> [Exercise prompt] Give back the full material, exactly as it reads.
= = = = = = =
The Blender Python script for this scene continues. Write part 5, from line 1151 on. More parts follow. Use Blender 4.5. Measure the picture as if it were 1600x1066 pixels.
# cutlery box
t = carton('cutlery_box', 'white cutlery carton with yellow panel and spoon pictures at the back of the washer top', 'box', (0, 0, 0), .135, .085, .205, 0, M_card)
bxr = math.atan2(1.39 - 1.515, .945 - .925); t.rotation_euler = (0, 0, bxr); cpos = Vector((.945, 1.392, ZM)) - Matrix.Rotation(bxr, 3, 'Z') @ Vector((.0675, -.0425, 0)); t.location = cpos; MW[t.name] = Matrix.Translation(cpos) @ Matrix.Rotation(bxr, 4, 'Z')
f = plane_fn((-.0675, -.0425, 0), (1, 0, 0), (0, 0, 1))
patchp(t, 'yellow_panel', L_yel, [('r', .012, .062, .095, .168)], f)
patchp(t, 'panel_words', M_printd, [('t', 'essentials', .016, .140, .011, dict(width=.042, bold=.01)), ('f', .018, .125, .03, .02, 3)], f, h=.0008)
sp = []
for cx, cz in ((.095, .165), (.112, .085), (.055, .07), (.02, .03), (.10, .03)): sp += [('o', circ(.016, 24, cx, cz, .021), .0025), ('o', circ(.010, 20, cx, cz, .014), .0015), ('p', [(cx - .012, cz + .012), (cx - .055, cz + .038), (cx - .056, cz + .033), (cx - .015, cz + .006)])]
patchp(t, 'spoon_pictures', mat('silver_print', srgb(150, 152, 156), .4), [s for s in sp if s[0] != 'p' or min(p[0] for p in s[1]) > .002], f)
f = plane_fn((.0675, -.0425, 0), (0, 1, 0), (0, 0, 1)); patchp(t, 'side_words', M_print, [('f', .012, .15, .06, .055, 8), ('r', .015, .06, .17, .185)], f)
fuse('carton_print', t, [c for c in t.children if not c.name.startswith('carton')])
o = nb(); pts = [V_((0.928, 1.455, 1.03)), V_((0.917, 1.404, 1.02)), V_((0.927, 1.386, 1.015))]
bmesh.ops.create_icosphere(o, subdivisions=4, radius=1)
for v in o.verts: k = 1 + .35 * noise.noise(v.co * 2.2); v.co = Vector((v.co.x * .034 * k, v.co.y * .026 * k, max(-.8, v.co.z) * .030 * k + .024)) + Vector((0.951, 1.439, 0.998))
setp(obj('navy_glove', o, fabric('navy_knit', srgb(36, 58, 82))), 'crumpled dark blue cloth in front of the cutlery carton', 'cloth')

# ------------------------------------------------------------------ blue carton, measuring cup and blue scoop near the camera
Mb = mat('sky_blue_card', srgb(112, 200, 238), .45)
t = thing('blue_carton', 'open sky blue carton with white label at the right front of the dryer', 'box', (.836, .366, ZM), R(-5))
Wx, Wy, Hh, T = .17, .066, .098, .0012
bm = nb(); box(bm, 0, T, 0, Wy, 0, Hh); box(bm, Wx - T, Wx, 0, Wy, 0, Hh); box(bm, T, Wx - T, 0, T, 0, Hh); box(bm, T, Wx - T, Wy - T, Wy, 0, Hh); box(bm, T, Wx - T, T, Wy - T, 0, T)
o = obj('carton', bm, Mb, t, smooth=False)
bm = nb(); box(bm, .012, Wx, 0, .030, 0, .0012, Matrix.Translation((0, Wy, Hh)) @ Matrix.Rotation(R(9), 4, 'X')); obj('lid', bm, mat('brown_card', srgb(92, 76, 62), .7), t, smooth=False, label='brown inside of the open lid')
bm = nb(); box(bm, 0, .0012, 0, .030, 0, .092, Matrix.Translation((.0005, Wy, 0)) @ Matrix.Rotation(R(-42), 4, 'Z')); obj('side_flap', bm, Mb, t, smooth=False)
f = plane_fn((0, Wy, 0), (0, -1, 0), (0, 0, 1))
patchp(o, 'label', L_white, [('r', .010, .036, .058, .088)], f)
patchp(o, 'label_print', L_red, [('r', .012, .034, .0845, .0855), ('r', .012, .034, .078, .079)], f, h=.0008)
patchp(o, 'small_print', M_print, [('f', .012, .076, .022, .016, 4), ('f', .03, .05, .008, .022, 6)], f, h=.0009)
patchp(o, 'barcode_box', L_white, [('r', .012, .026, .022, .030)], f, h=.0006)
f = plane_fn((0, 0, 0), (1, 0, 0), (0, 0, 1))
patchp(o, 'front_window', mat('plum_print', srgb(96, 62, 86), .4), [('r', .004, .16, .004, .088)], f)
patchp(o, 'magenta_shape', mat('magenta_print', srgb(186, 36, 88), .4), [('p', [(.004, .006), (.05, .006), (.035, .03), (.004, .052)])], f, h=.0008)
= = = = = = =
> [Answer to the problem]
The Blender Python script for this scene continues. Write part 5, from line 1151 on. More parts follow. Use Blender 4.5. Measure the picture as if it were 1600x1066 pixels.
# cutlery box
t = carton('cutlery_box', 'white cutlery carton with yellow panel and spoon pictures at the back of the washer top', 'box', (0, 0, 0), .135, .085, .205, 0, M_card)
bxr = math.atan2(1.39 - 1.515, .945 - .925); t.rotation_euler = (0, 0, bxr); cpos = Vector((.945, 1.392, ZM)) - Matrix.Rotation(bxr, 3, 'Z') @ Vector((.0675, -.0425, 0)); t.location = cpos; MW[t.name] = Matrix.Translation(cpos) @ Matrix.Rotation(bxr, 4, 'Z')
f = plane_fn((-.0675, -.0425, 0), (1, 0, 0), (0, 0, 1))
patchp(t, 'yellow_panel', L_yel, [('r', .012, .062, .095, .168)], f)
patchp(t, 'panel_words', M_printd, [('t', 'essentials', .016, .140, .011, dict(width=.042, bold=.01)), ('f', .018, .125, .03, .02, 3)], f, h=.0008)
sp = []
for cx, cz in ((.095, .165), (.112, .085), (.055, .07), (.02, .03), (.10, .03)): sp += [('o', circ(.016, 24, cx, cz, .021), .0025), ('o', circ(.010, 20, cx, cz, .014), .0015), ('p', [(cx - .012, cz + .012), (cx - .055, cz + .038), (cx - .056, cz + .033), (cx - .015, cz + .006)])]
patchp(t, 'spoon_pictures', mat('silver_print', srgb(150, 152, 156), .4), [s for s in sp if s[0] != 'p' or min(p[0] for p in s[1]) > .002], f)
f = plane_fn((.0675, -.0425, 0), (0, 1, 0), (0, 0, 1)); patchp(t, 'side_words', M_print, [('f', .012, .15, .06, .055, 8), ('r', .015, .06, .17, .185)], f)
fuse('carton_print', t, [c for c in t.children if not c.name.startswith('carton')])
o = nb(); pts = [V_((0.928, 1.455, 1.03)), V_((0.917, 1.404, 1.02)), V_((0.927, 1.386, 1.015))]
bmesh.ops.create_icosphere(o, subdivisions=4, radius=1)
for v in o.verts: k = 1 + .35 * noise.noise(v.co * 2.2); v.co = Vector((v.co.x * .034 * k, v.co.y * .026 * k, max(-.8, v.co.z) * .030 * k + .024)) + Vector((0.951, 1.439, 0.998))
setp(obj('navy_glove', o, fabric('navy_knit', srgb(36, 58, 82))), 'crumpled dark blue cloth in front of the cutlery carton', 'cloth')

# ------------------------------------------------------------------ blue carton, measuring cup and blue scoop near the camera
Mb = mat('sky_blue_card', srgb(112, 200, 238), .45)
t = thing('blue_carton', 'open sky blue carton with white label at the right front of the dryer', 'box', (.836, .366, ZM), R(-5))
Wx, Wy, Hh, T = .17, .066, .098, .0012
bm = nb(); box(bm, 0, T, 0, Wy, 0, Hh); box(bm, Wx - T, Wx, 0, Wy, 0, Hh); box(bm, T, Wx - T, 0, T, 0, Hh); box(bm, T, Wx - T, Wy - T, Wy, 0, Hh); box(bm, T, Wx - T, T, Wy - T, 0, T)
o = obj('carton', bm, Mb, t, smooth=False)
bm = nb(); box(bm, .012, Wx, 0, .030, 0, .0012, Matrix.Translation((0, Wy, Hh)) @ Matrix.Rotation(R(9), 4, 'X')); obj('lid', bm, mat('brown_card', srgb(92, 76, 62), .7), t, smooth=False, label='brown inside of the open lid')
bm = nb(); box(bm, 0, .0012, 0, .030, 0, .092, Matrix.Translation((.0005, Wy, 0)) @ Matrix.Rotation(R(-42), 4, 'Z')); obj('side_flap', bm, Mb, t, smooth=False)
f = plane_fn((0, Wy, 0), (0, -1, 0), (0, 0, 1))
patchp(o, 'label', L_white, [('r', .010, .036, .058, .088)], f)
patchp(o, 'label_print', L_red, [('r', .012, .034, .0845, .0855), ('r', .012, .034, .078, .079)], f, h=.0008)
patchp(o, 'small_print', M_print, [('f', .012, .076, .022, .016, 4), ('f', .03, .05, .008, .022, 6)], f, h=.0009)
patchp(o, 'barcode_box', L_white, [('r', .012, .026, .022, .030)], f, h=.0006)
f = plane_fn((0, 0, 0), (1, 0, 0), (0, 0, 1))
patchp(o, 'front_window', mat('plum_print', srgb(96, 62, 86), .4), [('r', .004, .16, .004, .088)], f)
patchp(o, 'magenta_shape', mat('magenta_print', srgb(186, 36, 88), .4), [('p', [(.004, .006), (.05, .006), (.035, .03), (.004, .052)])], f, h=.0008)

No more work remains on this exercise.